Required task: Search the material below for the word "Take". Copy every line that has it.

Extracted entries:
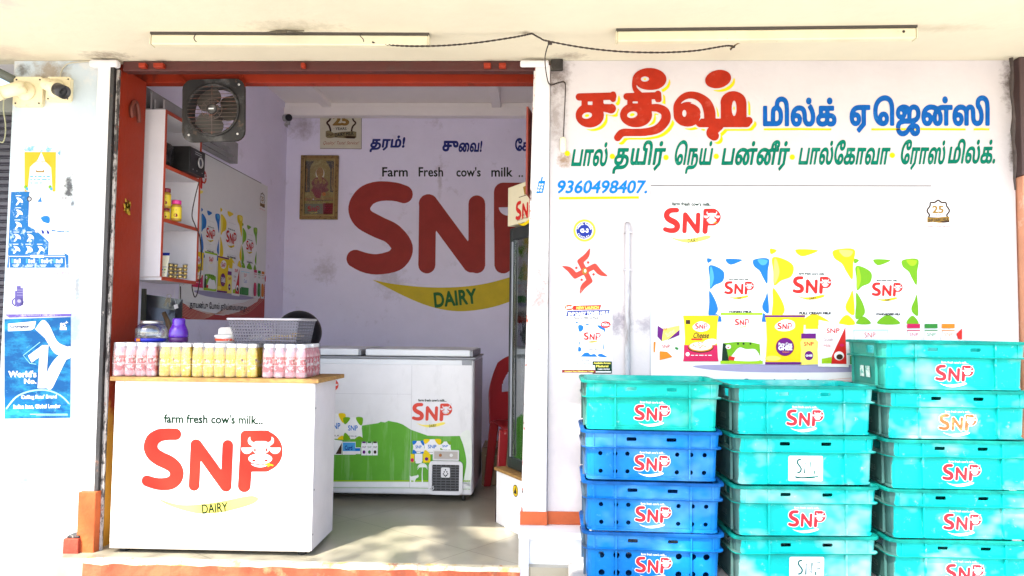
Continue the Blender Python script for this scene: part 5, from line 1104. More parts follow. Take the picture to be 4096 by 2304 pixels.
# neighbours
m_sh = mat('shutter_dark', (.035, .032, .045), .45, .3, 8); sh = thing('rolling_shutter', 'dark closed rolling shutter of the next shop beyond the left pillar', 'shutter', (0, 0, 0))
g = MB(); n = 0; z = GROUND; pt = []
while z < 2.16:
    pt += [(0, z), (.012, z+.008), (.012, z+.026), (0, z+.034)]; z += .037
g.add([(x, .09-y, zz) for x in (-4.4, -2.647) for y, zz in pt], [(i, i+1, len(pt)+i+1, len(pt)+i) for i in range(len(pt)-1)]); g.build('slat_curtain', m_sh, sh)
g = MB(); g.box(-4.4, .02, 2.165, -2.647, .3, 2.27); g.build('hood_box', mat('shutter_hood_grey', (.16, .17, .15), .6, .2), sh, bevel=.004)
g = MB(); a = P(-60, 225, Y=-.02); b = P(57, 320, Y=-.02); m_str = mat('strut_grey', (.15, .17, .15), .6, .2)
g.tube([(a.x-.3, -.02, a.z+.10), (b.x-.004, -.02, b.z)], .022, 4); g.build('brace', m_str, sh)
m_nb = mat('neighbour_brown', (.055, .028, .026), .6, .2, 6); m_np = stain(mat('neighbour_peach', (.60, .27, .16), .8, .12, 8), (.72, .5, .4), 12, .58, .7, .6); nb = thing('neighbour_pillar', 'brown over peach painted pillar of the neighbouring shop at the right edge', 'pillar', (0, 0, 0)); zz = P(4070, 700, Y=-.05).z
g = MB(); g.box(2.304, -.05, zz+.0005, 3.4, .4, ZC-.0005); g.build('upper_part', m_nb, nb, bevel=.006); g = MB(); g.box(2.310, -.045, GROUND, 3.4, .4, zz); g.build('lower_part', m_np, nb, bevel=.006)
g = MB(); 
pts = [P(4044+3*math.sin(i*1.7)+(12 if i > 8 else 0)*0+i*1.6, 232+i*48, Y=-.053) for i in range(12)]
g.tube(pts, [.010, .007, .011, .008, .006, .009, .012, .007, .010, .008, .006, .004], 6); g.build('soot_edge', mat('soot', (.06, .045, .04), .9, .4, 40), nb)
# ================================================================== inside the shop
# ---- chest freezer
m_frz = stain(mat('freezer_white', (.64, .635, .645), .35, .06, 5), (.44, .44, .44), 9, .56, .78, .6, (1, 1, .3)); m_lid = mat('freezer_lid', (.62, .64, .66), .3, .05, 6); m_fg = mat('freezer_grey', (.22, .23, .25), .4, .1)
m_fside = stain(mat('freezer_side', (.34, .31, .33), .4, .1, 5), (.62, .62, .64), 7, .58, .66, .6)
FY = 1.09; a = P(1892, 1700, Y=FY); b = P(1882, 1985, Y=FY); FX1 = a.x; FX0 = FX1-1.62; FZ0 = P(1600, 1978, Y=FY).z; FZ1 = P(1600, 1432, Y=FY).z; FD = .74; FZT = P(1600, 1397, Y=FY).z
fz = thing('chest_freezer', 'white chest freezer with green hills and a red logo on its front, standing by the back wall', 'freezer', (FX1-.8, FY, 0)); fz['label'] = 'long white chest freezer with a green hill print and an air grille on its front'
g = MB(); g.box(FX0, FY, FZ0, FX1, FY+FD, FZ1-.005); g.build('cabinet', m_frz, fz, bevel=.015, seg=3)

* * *

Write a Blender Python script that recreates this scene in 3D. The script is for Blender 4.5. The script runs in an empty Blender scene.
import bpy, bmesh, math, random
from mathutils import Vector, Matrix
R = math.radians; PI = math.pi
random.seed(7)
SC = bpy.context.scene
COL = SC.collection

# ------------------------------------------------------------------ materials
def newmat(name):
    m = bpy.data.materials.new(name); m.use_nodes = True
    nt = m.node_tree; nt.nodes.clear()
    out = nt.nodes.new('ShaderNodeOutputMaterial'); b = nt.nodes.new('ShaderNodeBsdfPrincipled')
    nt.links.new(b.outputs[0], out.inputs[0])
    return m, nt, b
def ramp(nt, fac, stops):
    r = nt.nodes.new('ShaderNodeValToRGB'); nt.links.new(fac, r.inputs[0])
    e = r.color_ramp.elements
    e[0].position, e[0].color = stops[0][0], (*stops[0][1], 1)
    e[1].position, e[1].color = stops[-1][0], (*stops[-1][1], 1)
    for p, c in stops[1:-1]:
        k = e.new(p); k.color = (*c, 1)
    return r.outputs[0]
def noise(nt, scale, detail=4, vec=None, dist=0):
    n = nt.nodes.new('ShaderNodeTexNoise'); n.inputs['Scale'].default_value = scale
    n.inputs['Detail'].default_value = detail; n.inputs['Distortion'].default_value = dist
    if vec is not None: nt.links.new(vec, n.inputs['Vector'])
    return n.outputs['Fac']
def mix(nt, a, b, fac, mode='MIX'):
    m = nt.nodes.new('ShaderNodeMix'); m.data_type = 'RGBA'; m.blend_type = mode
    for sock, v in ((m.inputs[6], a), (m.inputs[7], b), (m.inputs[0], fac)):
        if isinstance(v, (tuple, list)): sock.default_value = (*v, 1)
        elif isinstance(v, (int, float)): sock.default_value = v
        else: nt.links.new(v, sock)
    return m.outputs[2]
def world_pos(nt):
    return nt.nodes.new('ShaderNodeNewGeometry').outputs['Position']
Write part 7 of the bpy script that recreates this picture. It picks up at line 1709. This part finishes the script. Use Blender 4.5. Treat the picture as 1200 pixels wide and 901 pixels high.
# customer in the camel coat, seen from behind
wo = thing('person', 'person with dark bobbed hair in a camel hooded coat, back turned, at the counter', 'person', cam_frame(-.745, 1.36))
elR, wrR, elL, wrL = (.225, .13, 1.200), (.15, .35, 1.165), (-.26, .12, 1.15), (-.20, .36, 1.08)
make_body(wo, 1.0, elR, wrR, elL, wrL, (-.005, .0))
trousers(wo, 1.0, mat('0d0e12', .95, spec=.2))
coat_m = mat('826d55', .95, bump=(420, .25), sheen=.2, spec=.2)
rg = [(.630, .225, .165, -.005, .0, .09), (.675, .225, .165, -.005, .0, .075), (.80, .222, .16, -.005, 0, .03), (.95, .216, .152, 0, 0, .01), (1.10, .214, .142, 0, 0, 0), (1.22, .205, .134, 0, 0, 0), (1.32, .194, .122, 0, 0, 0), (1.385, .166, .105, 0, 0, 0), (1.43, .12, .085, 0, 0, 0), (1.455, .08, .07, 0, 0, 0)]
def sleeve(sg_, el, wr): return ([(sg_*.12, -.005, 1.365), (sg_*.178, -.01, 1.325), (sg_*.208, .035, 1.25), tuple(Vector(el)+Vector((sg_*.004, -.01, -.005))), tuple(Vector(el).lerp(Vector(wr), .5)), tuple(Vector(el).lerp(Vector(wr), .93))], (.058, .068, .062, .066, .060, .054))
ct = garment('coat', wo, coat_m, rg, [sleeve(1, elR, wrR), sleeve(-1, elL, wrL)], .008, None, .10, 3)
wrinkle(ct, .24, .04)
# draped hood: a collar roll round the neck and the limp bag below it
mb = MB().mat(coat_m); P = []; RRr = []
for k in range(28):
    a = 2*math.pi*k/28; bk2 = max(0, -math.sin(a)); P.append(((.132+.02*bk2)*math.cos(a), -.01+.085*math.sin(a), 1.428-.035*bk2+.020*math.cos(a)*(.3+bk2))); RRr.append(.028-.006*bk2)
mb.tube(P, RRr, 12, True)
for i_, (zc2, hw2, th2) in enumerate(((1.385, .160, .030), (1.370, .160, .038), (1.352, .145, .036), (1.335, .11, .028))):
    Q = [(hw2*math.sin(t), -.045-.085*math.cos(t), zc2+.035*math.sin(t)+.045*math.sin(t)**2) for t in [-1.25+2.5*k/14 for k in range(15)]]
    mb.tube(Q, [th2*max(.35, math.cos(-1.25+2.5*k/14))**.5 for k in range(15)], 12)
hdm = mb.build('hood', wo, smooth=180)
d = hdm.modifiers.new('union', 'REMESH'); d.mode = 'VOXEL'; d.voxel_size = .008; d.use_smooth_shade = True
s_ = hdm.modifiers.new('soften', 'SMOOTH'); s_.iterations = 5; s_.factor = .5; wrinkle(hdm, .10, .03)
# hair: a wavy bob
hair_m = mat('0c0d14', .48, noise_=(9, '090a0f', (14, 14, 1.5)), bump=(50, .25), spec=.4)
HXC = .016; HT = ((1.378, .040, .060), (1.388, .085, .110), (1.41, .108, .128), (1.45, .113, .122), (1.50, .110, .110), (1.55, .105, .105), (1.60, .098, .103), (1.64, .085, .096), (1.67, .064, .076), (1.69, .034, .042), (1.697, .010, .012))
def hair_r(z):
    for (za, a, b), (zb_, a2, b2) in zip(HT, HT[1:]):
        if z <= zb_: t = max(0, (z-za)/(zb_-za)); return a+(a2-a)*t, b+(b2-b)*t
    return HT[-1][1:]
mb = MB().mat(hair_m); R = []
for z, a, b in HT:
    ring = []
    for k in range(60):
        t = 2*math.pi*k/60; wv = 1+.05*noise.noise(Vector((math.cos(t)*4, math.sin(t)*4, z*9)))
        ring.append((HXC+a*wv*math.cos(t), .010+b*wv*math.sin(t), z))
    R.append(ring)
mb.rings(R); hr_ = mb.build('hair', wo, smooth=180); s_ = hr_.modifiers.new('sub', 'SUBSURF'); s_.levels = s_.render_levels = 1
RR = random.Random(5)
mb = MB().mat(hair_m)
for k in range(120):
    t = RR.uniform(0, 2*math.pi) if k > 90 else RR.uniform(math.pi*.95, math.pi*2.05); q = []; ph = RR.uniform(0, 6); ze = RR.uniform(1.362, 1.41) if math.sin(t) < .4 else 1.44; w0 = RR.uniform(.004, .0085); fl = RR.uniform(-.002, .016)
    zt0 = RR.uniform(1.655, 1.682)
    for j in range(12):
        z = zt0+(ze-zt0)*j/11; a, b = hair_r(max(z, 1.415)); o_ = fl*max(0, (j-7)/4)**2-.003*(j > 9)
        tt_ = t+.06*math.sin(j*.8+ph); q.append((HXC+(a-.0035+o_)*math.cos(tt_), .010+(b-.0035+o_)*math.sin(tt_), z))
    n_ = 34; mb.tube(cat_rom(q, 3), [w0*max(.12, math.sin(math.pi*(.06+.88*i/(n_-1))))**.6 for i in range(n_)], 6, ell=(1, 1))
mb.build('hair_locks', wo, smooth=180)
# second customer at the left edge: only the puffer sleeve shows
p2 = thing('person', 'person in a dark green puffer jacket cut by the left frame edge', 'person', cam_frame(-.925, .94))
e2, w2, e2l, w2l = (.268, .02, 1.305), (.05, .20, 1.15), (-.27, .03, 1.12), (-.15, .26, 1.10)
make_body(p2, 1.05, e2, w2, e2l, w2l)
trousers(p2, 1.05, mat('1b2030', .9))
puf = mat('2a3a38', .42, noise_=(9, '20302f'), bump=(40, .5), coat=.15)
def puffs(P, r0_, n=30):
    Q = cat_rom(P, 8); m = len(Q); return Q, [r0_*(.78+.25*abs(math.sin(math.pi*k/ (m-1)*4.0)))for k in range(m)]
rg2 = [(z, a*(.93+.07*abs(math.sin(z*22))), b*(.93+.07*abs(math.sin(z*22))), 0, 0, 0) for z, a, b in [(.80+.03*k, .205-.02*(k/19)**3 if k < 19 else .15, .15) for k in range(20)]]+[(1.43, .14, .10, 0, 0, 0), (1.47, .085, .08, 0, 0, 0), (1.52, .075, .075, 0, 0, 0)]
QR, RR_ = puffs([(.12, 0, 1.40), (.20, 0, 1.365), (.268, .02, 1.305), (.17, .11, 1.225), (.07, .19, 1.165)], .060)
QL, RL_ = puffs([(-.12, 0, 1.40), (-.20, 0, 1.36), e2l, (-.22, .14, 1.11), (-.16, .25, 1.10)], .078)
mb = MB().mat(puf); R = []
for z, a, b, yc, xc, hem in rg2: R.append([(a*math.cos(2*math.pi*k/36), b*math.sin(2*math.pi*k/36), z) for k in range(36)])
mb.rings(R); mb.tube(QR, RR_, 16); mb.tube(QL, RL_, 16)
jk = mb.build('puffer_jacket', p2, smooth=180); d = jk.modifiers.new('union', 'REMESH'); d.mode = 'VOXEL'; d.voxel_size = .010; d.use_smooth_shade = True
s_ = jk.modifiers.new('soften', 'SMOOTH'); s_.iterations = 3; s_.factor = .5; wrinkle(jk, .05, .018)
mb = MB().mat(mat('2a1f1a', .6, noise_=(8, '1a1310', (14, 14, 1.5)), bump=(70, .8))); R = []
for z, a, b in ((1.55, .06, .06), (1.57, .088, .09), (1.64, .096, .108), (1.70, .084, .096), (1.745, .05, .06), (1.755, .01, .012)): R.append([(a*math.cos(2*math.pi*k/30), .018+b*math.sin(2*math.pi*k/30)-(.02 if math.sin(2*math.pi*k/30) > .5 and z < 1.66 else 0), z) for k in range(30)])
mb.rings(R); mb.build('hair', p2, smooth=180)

--

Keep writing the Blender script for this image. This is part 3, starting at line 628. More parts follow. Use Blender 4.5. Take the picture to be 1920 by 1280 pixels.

Output below:
Continue the Blender Python script for this scene: part 5, from line 1104. More parts follow. Take the picture to be 4096 by 2304 pixels.
Keep writing the Blender script for this image. This is part 3, starting at line 628. More parts follow. Use Blender 4.5. Take the picture to be 1920 by 1280 pixels.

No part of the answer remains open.